### WHAT IS NEEDED:
Please repeat all of the lines that follow, exactly as written.

═════ EXCERPTED DATA

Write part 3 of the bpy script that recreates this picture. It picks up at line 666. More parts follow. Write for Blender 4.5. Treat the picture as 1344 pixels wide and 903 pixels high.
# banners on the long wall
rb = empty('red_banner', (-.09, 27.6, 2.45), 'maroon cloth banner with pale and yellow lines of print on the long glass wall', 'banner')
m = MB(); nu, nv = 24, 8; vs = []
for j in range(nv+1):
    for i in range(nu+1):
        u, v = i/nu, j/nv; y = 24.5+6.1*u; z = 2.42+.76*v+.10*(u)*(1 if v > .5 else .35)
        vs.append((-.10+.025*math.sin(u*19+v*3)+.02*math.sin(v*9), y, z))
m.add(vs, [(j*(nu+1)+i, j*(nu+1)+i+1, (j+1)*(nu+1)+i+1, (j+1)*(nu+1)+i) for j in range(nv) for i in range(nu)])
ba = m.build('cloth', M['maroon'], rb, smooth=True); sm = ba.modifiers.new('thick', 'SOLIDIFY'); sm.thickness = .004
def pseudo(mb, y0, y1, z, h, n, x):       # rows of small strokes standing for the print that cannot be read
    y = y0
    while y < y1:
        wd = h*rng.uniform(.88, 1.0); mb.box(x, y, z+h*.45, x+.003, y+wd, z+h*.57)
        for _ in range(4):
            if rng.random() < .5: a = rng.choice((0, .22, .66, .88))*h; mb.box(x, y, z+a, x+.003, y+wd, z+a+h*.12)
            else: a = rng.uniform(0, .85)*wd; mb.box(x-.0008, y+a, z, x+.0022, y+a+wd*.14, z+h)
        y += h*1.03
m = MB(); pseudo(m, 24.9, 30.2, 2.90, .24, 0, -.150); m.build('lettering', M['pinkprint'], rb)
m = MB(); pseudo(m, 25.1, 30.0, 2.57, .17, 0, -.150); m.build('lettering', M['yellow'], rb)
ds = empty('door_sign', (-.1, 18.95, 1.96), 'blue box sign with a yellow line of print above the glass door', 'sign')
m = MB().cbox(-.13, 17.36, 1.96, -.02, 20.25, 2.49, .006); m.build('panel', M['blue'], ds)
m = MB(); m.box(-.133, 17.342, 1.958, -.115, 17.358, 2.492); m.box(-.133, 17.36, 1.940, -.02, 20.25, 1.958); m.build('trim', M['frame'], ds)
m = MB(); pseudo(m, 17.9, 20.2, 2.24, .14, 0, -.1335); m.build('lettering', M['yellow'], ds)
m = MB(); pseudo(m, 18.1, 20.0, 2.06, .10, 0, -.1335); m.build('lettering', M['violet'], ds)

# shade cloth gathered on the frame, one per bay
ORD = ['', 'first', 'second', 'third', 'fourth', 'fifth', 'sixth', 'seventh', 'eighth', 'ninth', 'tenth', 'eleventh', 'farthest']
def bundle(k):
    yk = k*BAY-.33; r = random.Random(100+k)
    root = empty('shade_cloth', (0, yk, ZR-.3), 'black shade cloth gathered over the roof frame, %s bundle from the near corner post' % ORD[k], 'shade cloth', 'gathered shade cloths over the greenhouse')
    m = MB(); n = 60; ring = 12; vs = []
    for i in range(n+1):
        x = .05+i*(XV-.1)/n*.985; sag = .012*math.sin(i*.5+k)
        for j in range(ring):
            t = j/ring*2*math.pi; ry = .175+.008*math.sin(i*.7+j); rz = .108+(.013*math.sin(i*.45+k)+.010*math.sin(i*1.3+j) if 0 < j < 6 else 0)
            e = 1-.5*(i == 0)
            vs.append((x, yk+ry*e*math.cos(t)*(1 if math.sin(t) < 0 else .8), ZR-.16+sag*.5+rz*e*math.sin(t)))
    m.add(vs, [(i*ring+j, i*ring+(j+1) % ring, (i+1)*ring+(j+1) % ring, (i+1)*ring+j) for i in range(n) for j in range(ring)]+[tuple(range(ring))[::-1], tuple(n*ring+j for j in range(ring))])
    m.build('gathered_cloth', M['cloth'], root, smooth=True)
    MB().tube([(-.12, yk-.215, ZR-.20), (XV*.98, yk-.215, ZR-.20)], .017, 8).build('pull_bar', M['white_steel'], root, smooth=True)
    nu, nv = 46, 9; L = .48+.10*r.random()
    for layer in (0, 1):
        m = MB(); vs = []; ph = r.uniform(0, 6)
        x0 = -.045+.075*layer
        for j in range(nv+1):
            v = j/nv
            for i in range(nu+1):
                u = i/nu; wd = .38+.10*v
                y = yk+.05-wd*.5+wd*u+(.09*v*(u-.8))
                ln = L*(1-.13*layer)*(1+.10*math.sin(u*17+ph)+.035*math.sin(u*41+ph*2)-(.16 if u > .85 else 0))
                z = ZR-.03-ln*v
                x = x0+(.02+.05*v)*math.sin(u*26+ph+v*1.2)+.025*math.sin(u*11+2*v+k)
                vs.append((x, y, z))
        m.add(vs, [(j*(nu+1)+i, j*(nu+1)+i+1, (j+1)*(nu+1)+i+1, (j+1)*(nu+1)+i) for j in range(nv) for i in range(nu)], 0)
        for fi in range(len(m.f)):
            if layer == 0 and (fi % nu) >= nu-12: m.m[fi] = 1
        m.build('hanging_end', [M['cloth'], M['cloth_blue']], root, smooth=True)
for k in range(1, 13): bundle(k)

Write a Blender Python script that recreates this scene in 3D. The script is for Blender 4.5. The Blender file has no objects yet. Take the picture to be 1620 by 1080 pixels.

══════════

### RESPONSE TO THIS TASK:
Write part 3 of the bpy script that recreates this picture. It picks up at line 666. More parts follow. Write for Blender 4.5. Treat the picture as 1344 pixels wide and 903 pixels high.
# banners on the long wall
rb = empty('red_banner', (-.09, 27.6, 2.45), 'maroon cloth banner with pale and yellow lines of print on the long glass wall', 'banner')
m = MB(); nu, nv = 24, 8; vs = []
for j in range(nv+1):
    for i in range(nu+1):
        u, v = i/nu, j/nv; y = 24.5+6.1*u; z = 2.42+.76*v+.10*(u)*(1 if v > .5 else .35)
        vs.append((-.10+.025*math.sin(u*19+v*3)+.02*math.sin(v*9), y, z))
m.add(vs, [(j*(nu+1)+i, j*(nu+1)+i+1, (j+1)*(nu+1)+i+1, (j+1)*(nu+1)+i) for j in range(nv) for i in range(nu)])
ba = m.build('cloth', M['maroon'], rb, smooth=True); sm = ba.modifiers.new('thick', 'SOLIDIFY'); sm.thickness = .004
def pseudo(mb, y0, y1, z, h, n, x):       # rows of small strokes standing for the print that cannot be read
    y = y0
    while y < y1:
        wd = h*rng.uniform(.88, 1.0); mb.box(x, y, z+h*.45, x+.003, y+wd, z+h*.57)
        for _ in range(4):
            if rng.random() < .5: a = rng.choice((0, .22, .66, .88))*h; mb.box(x, y, z+a, x+.003, y+wd, z+a+h*.12)
            else: a = rng.uniform(0, .85)*wd; mb.box(x-.0008, y+a, z, x+.0022, y+a+wd*.14, z+h)
        y += h*1.03
m = MB(); pseudo(m, 24.9, 30.2, 2.90, .24, 0, -.150); m.build('lettering', M['pinkprint'], rb)
m = MB(); pseudo(m, 25.1, 30.0, 2.57, .17, 0, -.150); m.build('lettering', M['yellow'], rb)
ds = empty('door_sign', (-.1, 18.95, 1.96), 'blue box sign with a yellow line of print above the glass door', 'sign')
m = MB().cbox(-.13, 17.36, 1.96, -.02, 20.25, 2.49, .006); m.build('panel', M['blue'], ds)
m = MB(); m.box(-.133, 17.342, 1.958, -.115, 17.358, 2.492); m.box(-.133, 17.36, 1.940, -.02, 20.25, 1.958); m.build('trim', M['frame'], ds)
m = MB(); pseudo(m, 17.9, 20.2, 2.24, .14, 0, -.1335); m.build('lettering', M['yellow'], ds)
m = MB(); pseudo(m, 18.1, 20.0, 2.06, .10, 0, -.1335); m.build('lettering', M['violet'], ds)

# shade cloth gathered on the frame, one per bay
ORD = ['', 'first', 'second', 'third', 'fourth', 'fifth', 'sixth', 'seventh', 'eighth', 'ninth', 'tenth', 'eleventh', 'farthest']
def bundle(k):
    yk = k*BAY-.33; r = random.Random(100+k)
    root = empty('shade_cloth', (0, yk, ZR-.3), 'black shade cloth gathered over the roof frame, %s bundle from the near corner post' % ORD[k], 'shade cloth', 'gathered shade cloths over the greenhouse')
    m = MB(); n = 60; ring = 12; vs = []
    for i in range(n+1):
        x = .05+i*(XV-.1)/n*.985; sag = .012*math.sin(i*.5+k)
        for j in range(ring):
            t = j/ring*2*math.pi; ry = .175+.008*math.sin(i*.7+j); rz = .108+(.013*math.sin(i*.45+k)+.010*math.sin(i*1.3+j) if 0 < j < 6 else 0)
            e = 1-.5*(i == 0)
            vs.append((x, yk+ry*e*math.cos(t)*(1 if math.sin(t) < 0 else .8), ZR-.16+sag*.5+rz*e*math.sin(t)))
    m.add(vs, [(i*ring+j, i*ring+(j+1) % ring, (i+1)*ring+(j+1) % ring, (i+1)*ring+j) for i in range(n) for j in range(ring)]+[tuple(range(ring))[::-1], tuple(n*ring+j for j in range(ring))])
    m.build('gathered_cloth', M['cloth'], root, smooth=True)
    MB().tube([(-.12, yk-.215, ZR-.20), (XV*.98, yk-.215, ZR-.20)], .017, 8).build('pull_bar', M['white_steel'], root, smooth=True)
    nu, nv = 46, 9; L = .48+.10*r.random()
    for layer in (0, 1):
        m = MB(); vs = []; ph = r.uniform(0, 6)
        x0 = -.045+.075*layer
        for j in range(nv+1):
            v = j/nv
            for i in range(nu+1):
                u = i/nu; wd = .38+.10*v
                y = yk+.05-wd*.5+wd*u+(.09*v*(u-.8))
                ln = L*(1-.13*layer)*(1+.10*math.sin(u*17+ph)+.035*math.sin(u*41+ph*2)-(.16 if u > .85 else 0))
                z = ZR-.03-ln*v
                x = x0+(.02+.05*v)*math.sin(u*26+ph+v*1.2)+.025*math.sin(u*11+2*v+k)
                vs.append((x, y, z))
        m.add(vs, [(j*(nu+1)+i, j*(nu+1)+i+1, (j+1)*(nu+1)+i+1, (j+1)*(nu+1)+i) for j in range(nv) for i in range(nu)], 0)
        for fi in range(len(m.f)):
            if layer == 0 and (fi % nu) >= nu-12: m.m[fi] = 1
        m.build('hanging_end', [M['cloth'], M['cloth_blue']], root, smooth=True)
for k in range(1, 13): bundle(k)

Write a Blender Python script that recreates this scene in 3D. The script is for Blender 4.5. The Blender file has no objects yet. Take the picture to be 1620 by 1080 pixels.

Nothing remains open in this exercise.